Lehnhoff, following Henze and Weil’s example, returns to the seediness of Prèvost’s original story (much sanitised in both Massenet’s and Puccini’s versions), and enhances it by contrasting it with the beautiful surroundings. The Lilaque family’s wealth is only a front; their only relationships are bought, and thus are ultimately both gratuitous and cosmetic. Lescaut is totally emotionless and self-centred; only Armand loves Manon for what she is, with no commercial exchange expected. Henze accompanies this with an often ravishingly beautiful score, here eloquently sung by an exemplary cast, with four house debutantes that one hopes Covent Garden has already signed up not only for a revival but for other roles as well. Bernhard Kontarsky is the exemplary conductor.

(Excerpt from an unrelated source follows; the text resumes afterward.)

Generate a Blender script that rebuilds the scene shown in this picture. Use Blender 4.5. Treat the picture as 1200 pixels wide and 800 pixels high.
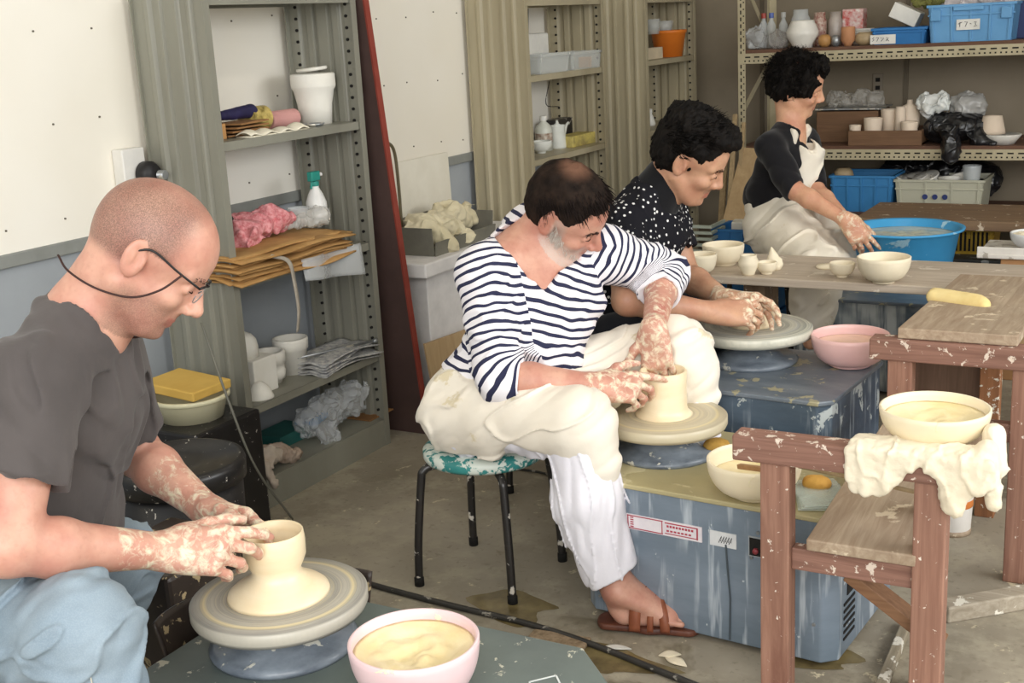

Much has been made in the press of Covent Garden finding it difficult to sell the tickets for this production. Raymond Gubbay is probably right that for an ’unknown’ work (and contemporary), £115 is way-too much to charge, and a BBC-style policy of a single price (£25 or £30 perhaps – with amphitheatre cheaper still) would have made it more appealing. Yet the first two nights have been full, so the shock reporting may well have done the trick and created a cult phenomenon. No-one will be disappointed and with four performances left, the advice is clear: get down to your nearest opera house for a tremendous 90 minutes of opera at its best.
Although Henze is a ’contemporary’ composer, his first opera was written half-a-century ago, only seven years after Britten’s spectacular entry onto the operatic stage with Peter Grimes and eight years before Martinu’s The Greek Passion (Covent Garden’s Olivier Award-winning production this time last year). There are no scare-stories about these being hard to sell – so who is to blame in Boulevard Solitude’s case: public ignorance or press ignorance and prejudice?